1. Read Section 6.3, which describes how Typed Impcore is extended
    with arrays.  Examine code chunk 411, which shows the cases that
    have to be added to the type checker.  For each case, write down exactly
    one choice for a rule name (A-D) and exactly one choice for a
    prose description (1-4) below the case.  No rule names or prose
    descriptions should be repeated.

    Your choices for rule names are:
      A) MakeArray
      B) ArraySize
      C) ArrayPut
      D) ArrayAt

    Your choices for prose descriptions are:
      1) This rule first checks that expression `a` has type "array of tau," that
         expression `i` has type int, and that expression `e` has that same type tau.
         It then says that the type of the whole expression has type "tau."

      2) This rule first checks that expression `a` has type "array of some tau,"
         and then determines that the type of the whole epxression is int.

      3) This rule first checks that expression `len` has type int, and then
         determines that expression `init` has some type tau. It then determines
         that the whole expression has type "array of tau."

      4) This rule first checks the expression `a` has type "array of some tau"
         and that expression `i` has type int. It then says that the type of the
         whole expression is tau.



    For each of the following cases, indicate your selections immediatley
    below the text "The rule for case..."
      * The rule for case `| ty (AAT (a, i)) = ...` is:


      * The rule for case `| ty (APUT (a, i, e)) = ...` is:


      * The rule for case `| ty (AMAKE (len, init)) = ...` is:


      * The rule for case `| ty (ASIZE a) = ...` is:


    You are now ready for exercise 2 in the pair problems.

 2. Read Section 6.6.3 on quantified types in Typed μScheme.

    (a) Assume variable `syms` holds a list of symbols.  What expression do
        you write to compute its length? Pick exactly one of the options below.

        1. `(length syms)`
        2. `((o length sym) syms)`
        3. `((@ length sym) syms)`
        4. `((length sym) syms)`


    (b) You are given a function `larger?` of type `(int -> bool)`.
        Using the predefined function `o`, what code do you write to
        compose `larger?` with `not`?


    (c) In testing, we sometimes use a three-argument function `third`
        that ignores its first two arguments and returns its third
        argument.  Such a function has type

            (forall ('a 'b 'c) ('a 'b 'c -> 'c))

        There is only one sensible function that has this type.
        Using a `val` definition, define function `third` in Typed μScheme.

    You are ready for exercise TD.


 3. Read about type equivalence starting on page 438
    and page 439.

    You are given ML values `tau1` and `tau2`, which represent the
    respective Typed μScheme types `(forall ['a] 'a)` and `(forall ['b] 'b)`.
    Semantically, these types are equivalent. For each of the two ML
    expressions below, say whether the expression produces `true`
    or produces `false`. Write each answer immediately below the
    expression.

    (a) `tau1 = tau2`


    (b) `eqType tau1 tau2`


    You will soon be ready for Exercise 23, but
    you first need to complete the next comprehension question.

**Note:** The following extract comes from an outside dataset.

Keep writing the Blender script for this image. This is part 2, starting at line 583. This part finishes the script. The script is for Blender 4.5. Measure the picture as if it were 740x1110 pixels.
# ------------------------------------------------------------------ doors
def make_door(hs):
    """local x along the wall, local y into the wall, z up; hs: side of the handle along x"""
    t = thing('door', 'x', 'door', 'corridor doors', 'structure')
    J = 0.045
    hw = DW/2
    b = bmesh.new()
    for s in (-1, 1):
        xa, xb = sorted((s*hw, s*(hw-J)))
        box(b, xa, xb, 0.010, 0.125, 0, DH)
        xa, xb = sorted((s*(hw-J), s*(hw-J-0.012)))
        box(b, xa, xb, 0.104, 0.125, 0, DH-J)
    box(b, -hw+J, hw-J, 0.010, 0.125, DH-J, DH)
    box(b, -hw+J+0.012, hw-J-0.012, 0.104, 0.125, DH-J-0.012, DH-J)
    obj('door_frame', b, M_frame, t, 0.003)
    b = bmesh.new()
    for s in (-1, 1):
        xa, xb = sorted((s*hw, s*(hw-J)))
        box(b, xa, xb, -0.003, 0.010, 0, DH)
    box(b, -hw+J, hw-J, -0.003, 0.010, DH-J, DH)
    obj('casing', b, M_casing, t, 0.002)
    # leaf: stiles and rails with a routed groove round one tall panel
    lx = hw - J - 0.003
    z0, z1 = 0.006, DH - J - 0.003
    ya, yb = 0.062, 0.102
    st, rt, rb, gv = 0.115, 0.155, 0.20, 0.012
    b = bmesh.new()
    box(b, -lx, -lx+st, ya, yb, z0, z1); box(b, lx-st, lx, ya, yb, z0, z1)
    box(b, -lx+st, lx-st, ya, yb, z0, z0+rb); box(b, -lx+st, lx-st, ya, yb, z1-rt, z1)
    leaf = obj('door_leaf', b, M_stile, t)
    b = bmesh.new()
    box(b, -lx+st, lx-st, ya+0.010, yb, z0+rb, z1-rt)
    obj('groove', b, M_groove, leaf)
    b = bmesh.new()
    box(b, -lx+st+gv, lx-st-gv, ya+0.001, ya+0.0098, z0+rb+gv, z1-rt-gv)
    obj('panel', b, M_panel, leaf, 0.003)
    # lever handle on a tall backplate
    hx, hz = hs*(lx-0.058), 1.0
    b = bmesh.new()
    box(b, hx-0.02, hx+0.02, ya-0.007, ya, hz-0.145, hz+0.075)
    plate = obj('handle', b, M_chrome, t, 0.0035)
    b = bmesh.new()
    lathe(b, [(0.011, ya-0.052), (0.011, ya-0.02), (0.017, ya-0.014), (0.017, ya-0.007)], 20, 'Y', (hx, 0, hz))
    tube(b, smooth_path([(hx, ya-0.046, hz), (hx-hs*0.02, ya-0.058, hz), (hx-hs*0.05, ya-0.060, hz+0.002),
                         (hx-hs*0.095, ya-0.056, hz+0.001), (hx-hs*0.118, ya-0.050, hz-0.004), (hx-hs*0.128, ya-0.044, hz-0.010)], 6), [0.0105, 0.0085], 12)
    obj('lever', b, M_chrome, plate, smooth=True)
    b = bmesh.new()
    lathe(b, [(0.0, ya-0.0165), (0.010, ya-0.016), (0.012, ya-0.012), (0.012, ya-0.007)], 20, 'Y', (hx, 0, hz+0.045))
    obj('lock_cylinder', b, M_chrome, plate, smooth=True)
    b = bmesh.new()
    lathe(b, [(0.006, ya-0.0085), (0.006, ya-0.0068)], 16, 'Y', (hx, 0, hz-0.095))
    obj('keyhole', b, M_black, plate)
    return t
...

 4. Read Section 6.6.5 on typing rules for expressions in Typed μScheme.
    For each of the expressions below, say if it is well typed, and if
    so what its type is.  If the expression is not well typed, say
    what typing rule fails and why.

        ; (a)
        (if #t 1 #f)

        ; (b)         
        (let ([x 1]
              [y 2])
           (+ x y))

        ; (c)
        (lambda ([x : int]) x)

        ; (d)
        (lambda ([x : 'a]) x)

        ; (e)
        (type-lambda ['a] (lambda ([x : 'a]) x))
  
    You are now ready for Exercise 23.


 5. Exercise 24 on page 466 calls for you to add a
    primitive queue type to Typed μScheme. Read it.  Then read
    "Primitive type constructors of Typed uScheme" in Section 6.6.9.

    (a) Which existing primitive type most resembles a queue type?



    (b) When you add a primitive type constructor for queues, what
        chunk of the source code do you intend to add it to?
        (Give the page number, and if applicable, the letter. For example,
        page 448 has two chunks---448a and 448d---and the letter is the
        simplest way to distinguish the two.)


    Read "Primitives of Typed μScheme" in Section M.4, which starts on page 1224.

    (c) Which set of primitive functions most resembles the functions
        you will need to add for queues?


    (d) When you add primitives functions that operate on queues, what
        chunk of the source code do you intend to add it to?
        (Just like we asked above, give the page number, and if
        applicable, the letter.)


    You are ready for Exercise 24.